WORK TO BE COMPLETED
Write out the data again exactly, skipping every picture.

══ RECORDED INFORMATION ══

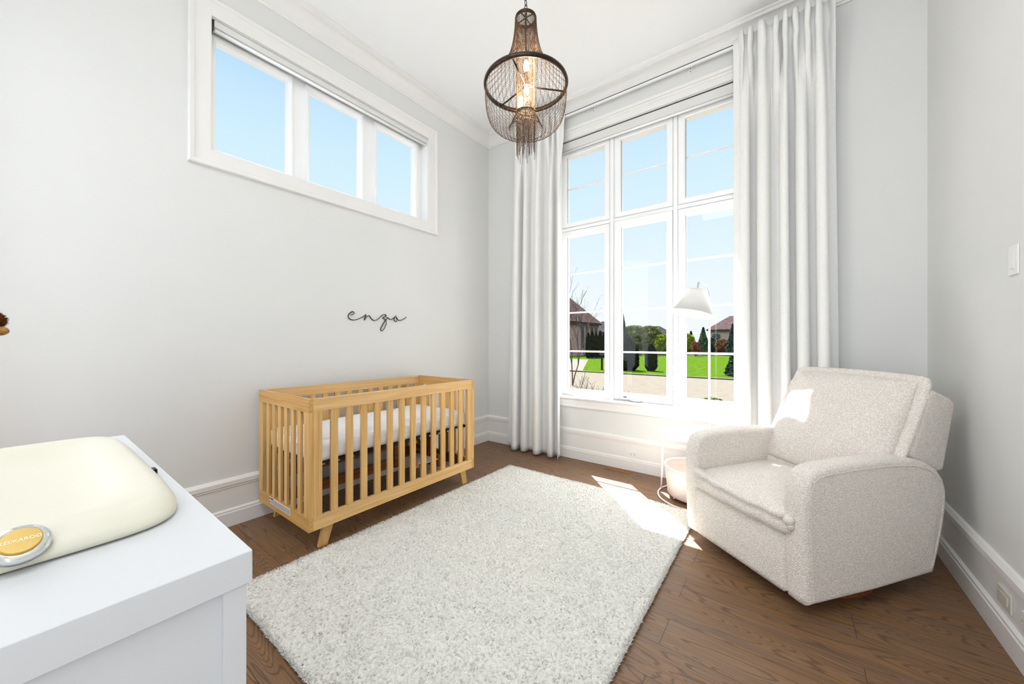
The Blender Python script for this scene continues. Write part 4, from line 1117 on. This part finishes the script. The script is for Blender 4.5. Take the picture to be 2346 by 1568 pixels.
for k in range(2):
    a = PI * k / 2; mb.tube([(cx - (RT - 0.004) * math.cos(a), cy - (RT - 0.004) * math.sin(a), ZT), (cx, cy, ZT + 0.006), (cx + (RT - 0.004) * math.cos(a), cy + (RT - 0.004) * math.sin(a), ZT)], 0.003, 6)
mb.build('top_bars', M_BRONZE, t, smooth=True)
MB().tube([(cx, cy, ZT + 0.03), (cx, cy, 2.44)], 0.0045, 8).build('stem', M_BRONZE, t, smooth=True)
for k in range(3):
    a = math.radians(47 + 120 * k)
    MB().tube([(cx, cy, ZR - 0.004), (cx + (RR - 0.006) * math.cos(a), cy + (RR - 0.006) * math.sin(a), ZR - 0.004)], 0.0045, 8).build('crossbar', M_BRONZE, t, smooth=True)
RI = 0.052
hoop(RI, 2.452, 0.008, 0.005, 'inner_hoop')
OCT = np.array([(1, 0, 0), (-1, 0, 0), (0, 1, 0), (0, -1, 0), (0, 0, 1), (0, 0, -1)], float)
OCF = np.array([(0, 2, 4), (2, 1, 4), (1, 3, 4), (3, 0, 4), (2, 0, 5), (1, 2, 5), (3, 1, 5), (0, 3, 5)])
def beads(paths, r, step, nm):
    P = []
    for path in paths:
        A = np.array(path); d = np.r_[0, np.cumsum(np.linalg.norm(np.diff(A, axis=0), axis=1))]
        s_ = np.arange(0, d[-1], step)
        P.append(np.stack([np.interp(s_, d, A[:, k]) for k in range(3)], 1))
    P = np.concatenate(P)
    V = (P[:, None, :] + OCT[None] * np.array([r, r, r * 1.5])).reshape(-1, 3)
    F = (np.arange(len(P))[:, None, None] * 6 + OCF[None]).reshape(-1, 3)
    o = npmesh(nm, V, F, M_BEAD, t, smooth=True); o['kind'] = 'stuff'; return o
def upper(a, rs):
    pts = []
    for i in range(25):
        f = i / 24
        r = RT + (RR - RT) * (f ** 2.3 * 0.94 + 0.06 * f); z = ZT + (ZR - ZT) * (1 - (1 - f) ** 1.0)
        # sagging drape
        z = z - 0.030 * math.sin(PI * f) ** 2
        aa = a + 0.35 * f * (1 if rs else -1) * (r - RT)
        pts.append((cx + r * math.cos(aa), cy + r * math.sin(aa), z))
    return pts
NUP = 60
beads([upper(2 * PI * k / NUP, k % 2) for k in range(NUP)], 0.0026, 0.0082, 'upper_bead_drape')
def lower(a, sag):
    pts = []
    for i in range(33):
        f = i / 32
        if f < 0.62:
            g = f / 0.62; r = RR - 0.010 - 0.075 * g ** 2.2; z = ZR - 0.008 - (0.225 + sag) * math.sin(g * PI / 2) ** 0.9
            rr_ = RR - 0.006 - (RR - 0.120) * (g ** 2.6); pts.append((rr_, z))
        else:
            g = (f - 0.62) / 0.38; z0_ = ZR - 0.008 - (0.225 + sag)
            rr_ = 0.114 - (0.114 - RI) * g; z = z0_ - 0.016 * math.sin(PI * min(1, g * 1.6)) + (2.450 - z0_) * g ** 1.9; pts.append((rr_, z))
    return [(cx + r * math.cos(a), cy + r * math.sin(a), z) for r, z in pts]
NLO = 60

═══

CORRECT ANSWER
The Blender Python script for this scene continues. Write part 4, from line 1117 on. This part finishes the script. The script is for Blender 4.5. Take the picture to be 2346 by 1568 pixels.
for k in range(2):
    a = PI * k / 2; mb.tube([(cx - (RT - 0.004) * math.cos(a), cy - (RT - 0.004) * math.sin(a), ZT), (cx, cy, ZT + 0.006), (cx + (RT - 0.004) * math.cos(a), cy + (RT - 0.004) * math.sin(a), ZT)], 0.003, 6)
mb.build('top_bars', M_BRONZE, t, smooth=True)
MB().tube([(cx, cy, ZT + 0.03), (cx, cy, 2.44)], 0.0045, 8).build('stem', M_BRONZE, t, smooth=True)
for k in range(3):
    a = math.radians(47 + 120 * k)
    MB().tube([(cx, cy, ZR - 0.004), (cx + (RR - 0.006) * math.cos(a), cy + (RR - 0.006) * math.sin(a), ZR - 0.004)], 0.0045, 8).build('crossbar', M_BRONZE, t, smooth=True)
RI = 0.052
hoop(RI, 2.452, 0.008, 0.005, 'inner_hoop')
OCT = np.array([(1, 0, 0), (-1, 0, 0), (0, 1, 0), (0, -1, 0), (0, 0, 1), (0, 0, -1)], float)
OCF = np.array([(0, 2, 4), (2, 1, 4), (1, 3, 4), (3, 0, 4), (2, 0, 5), (1, 2, 5), (3, 1, 5), (0, 3, 5)])
def beads(paths, r, step, nm):
    P = []
    for path in paths:
        A = np.array(path); d = np.r_[0, np.cumsum(np.linalg.norm(np.diff(A, axis=0), axis=1))]
        s_ = np.arange(0, d[-1], step)
        P.append(np.stack([np.interp(s_, d, A[:, k]) for k in range(3)], 1))
    P = np.concatenate(P)
    V = (P[:, None, :] + OCT[None] * np.array([r, r, r * 1.5])).reshape(-1, 3)
    F = (np.arange(len(P))[:, None, None] * 6 + OCF[None]).reshape(-1, 3)
    o = npmesh(nm, V, F, M_BEAD, t, smooth=True); o['kind'] = 'stuff'; return o
def upper(a, rs):
    pts = []
    for i in range(25):
        f = i / 24
        r = RT + (RR - RT) * (f ** 2.3 * 0.94 + 0.06 * f); z = ZT + (ZR - ZT) * (1 - (1 - f) ** 1.0)
        # sagging drape
        z = z - 0.030 * math.sin(PI * f) ** 2
        aa = a + 0.35 * f * (1 if rs else -1) * (r - RT)
        pts.append((cx + r * math.cos(aa), cy + r * math.sin(aa), z))
    return pts
NUP = 60
beads([upper(2 * PI * k / NUP, k % 2) for k in range(NUP)], 0.0026, 0.0082, 'upper_bead_drape')
def lower(a, sag):
    pts = []
    for i in range(33):
        f = i / 32
        if f < 0.62:
            g = f / 0.62; r = RR - 0.010 - 0.075 * g ** 2.2; z = ZR - 0.008 - (0.225 + sag) * math.sin(g * PI / 2) ** 0.9
            rr_ = RR - 0.006 - (RR - 0.120) * (g ** 2.6); pts.append((rr_, z))
        else:
            g = (f - 0.62) / 0.38; z0_ = ZR - 0.008 - (0.225 + sag)
            rr_ = 0.114 - (0.114 - RI) * g; z = z0_ - 0.016 * math.sin(PI * min(1, g * 1.6)) + (2.450 - z0_) * g ** 1.9; pts.append((rr_, z))
    return [(cx + r * math.cos(a), cy + r * math.sin(a), z) for r, z in pts]
NLO = 60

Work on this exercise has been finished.